Can I use the Reddit API for automation?
Yes, within limits. The Reddit API supports automated posting, commenting, voting, and monitoring — which is how Reddit bots work. However, Reddit's Terms of Service prohibit certain types of automation: vote manipulation, spam, and impersonating real users. Subreddit rules may ban bots entirely. Always read the subreddit rules before deploying any automation, and use a descriptive User-Agent string that identifies your bot.
Is PRAW the only option for Python?
PRAW is the most popular and well-maintained Python library, but it's not the only option. asyncpraw is an async version for projects using asyncio. For lightweight use cases, raw requests calls work fine. Some developers prefer httpx for async HTTP. The underlying Reddit API is the same regardless of which library you use.
Conclusion
The Reddit API gives you access to one of the richest unfiltered data sources on the internet — but the rules around it have tightened significantly since 2023.
For personal projects and low-volume automation, the free tier is more than enough. PRAW makes Python integration straightforward, and once you understand the authentication flow and rate limits, the API itself is well-designed and consistent.

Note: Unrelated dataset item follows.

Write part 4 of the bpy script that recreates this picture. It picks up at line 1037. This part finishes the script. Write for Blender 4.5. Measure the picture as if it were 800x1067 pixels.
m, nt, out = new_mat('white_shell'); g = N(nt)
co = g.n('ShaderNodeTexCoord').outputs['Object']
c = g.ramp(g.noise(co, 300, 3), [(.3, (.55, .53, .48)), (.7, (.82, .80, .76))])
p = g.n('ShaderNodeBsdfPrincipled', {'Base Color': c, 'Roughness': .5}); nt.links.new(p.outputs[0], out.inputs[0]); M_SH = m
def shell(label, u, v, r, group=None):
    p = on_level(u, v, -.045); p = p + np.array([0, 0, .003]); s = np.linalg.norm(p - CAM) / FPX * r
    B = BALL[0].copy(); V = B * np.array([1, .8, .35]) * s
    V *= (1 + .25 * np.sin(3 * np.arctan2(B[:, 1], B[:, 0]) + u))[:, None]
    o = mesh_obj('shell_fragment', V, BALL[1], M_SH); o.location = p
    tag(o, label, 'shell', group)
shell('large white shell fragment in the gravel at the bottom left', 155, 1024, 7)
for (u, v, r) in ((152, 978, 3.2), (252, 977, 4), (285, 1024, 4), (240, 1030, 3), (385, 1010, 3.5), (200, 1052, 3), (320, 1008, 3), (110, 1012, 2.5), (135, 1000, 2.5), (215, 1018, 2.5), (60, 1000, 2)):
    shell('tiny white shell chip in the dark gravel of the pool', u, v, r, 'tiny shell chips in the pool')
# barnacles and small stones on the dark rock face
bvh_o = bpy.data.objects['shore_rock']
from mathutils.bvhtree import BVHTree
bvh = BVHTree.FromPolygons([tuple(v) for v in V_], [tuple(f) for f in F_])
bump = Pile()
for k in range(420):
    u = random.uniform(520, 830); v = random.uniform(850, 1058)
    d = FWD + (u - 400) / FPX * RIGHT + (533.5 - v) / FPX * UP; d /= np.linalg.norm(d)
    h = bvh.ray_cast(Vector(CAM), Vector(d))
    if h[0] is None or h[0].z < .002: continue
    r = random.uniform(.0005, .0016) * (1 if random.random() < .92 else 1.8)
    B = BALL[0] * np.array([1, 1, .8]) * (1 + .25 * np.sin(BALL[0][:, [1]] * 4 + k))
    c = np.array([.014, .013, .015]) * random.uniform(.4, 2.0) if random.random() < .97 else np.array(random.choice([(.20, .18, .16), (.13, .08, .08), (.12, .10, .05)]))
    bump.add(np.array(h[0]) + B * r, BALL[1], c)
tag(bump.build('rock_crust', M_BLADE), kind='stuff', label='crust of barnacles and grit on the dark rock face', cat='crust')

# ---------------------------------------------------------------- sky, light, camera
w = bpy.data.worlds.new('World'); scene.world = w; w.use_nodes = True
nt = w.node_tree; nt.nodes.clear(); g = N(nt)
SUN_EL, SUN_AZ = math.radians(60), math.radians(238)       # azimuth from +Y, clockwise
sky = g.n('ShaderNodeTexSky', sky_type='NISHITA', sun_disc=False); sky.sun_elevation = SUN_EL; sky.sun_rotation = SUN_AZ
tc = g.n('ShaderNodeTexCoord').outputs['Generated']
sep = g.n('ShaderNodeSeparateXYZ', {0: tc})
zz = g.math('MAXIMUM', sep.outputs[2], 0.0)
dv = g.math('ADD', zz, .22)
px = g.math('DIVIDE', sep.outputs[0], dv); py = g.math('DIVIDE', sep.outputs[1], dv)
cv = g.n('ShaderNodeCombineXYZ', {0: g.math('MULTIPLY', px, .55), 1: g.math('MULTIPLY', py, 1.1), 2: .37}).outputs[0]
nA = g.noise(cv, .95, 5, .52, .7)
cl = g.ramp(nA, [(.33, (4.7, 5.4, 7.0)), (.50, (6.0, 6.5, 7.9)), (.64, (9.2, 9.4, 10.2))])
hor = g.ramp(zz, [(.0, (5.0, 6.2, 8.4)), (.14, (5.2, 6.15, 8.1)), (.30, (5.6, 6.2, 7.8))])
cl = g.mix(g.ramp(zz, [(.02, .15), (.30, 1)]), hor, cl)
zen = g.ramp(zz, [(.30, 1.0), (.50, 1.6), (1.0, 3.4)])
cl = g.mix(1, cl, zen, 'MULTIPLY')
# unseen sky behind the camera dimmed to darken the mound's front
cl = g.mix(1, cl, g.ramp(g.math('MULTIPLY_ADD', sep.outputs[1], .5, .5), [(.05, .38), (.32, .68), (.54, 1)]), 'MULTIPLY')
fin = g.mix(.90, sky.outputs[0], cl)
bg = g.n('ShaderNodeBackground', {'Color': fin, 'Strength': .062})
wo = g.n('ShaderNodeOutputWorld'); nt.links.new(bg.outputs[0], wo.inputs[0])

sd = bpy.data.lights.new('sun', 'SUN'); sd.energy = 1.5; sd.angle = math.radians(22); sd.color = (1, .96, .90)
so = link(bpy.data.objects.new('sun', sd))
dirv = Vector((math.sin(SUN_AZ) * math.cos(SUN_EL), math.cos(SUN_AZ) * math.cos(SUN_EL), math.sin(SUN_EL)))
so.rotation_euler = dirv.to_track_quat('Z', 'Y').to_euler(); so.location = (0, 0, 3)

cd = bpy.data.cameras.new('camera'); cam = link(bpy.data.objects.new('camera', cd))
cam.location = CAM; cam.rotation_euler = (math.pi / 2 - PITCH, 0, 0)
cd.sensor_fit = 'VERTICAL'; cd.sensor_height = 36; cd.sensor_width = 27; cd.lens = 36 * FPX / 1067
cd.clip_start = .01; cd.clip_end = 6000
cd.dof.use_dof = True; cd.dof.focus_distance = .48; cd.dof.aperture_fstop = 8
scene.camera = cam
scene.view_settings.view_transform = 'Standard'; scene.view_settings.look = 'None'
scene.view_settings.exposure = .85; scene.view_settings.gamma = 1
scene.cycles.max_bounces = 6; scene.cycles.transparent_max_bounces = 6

For commercial applications, factor in Data API costs early. Reddit's pricing for high-volume access is real, and building a product that depends on cheap data access is a liability.
What to do next:
- Register your app at reddit.com/prefs/apps
- Install PRAW:
pip install praw - Test your credentials with a simple
reddit.user.me()call - Start with read-only scripts before adding write operations
- Check the PRAW documentation for the full list of supported objects and methods
If you're using the API as part of a Reddit marketing workflow, combine it with our tools to analyze your Reddit profile and understand the Reddit CQS scoring system that affects your visibility.
The API is a powerful tool. Use it within the rules and it opens up an enormous amount of data.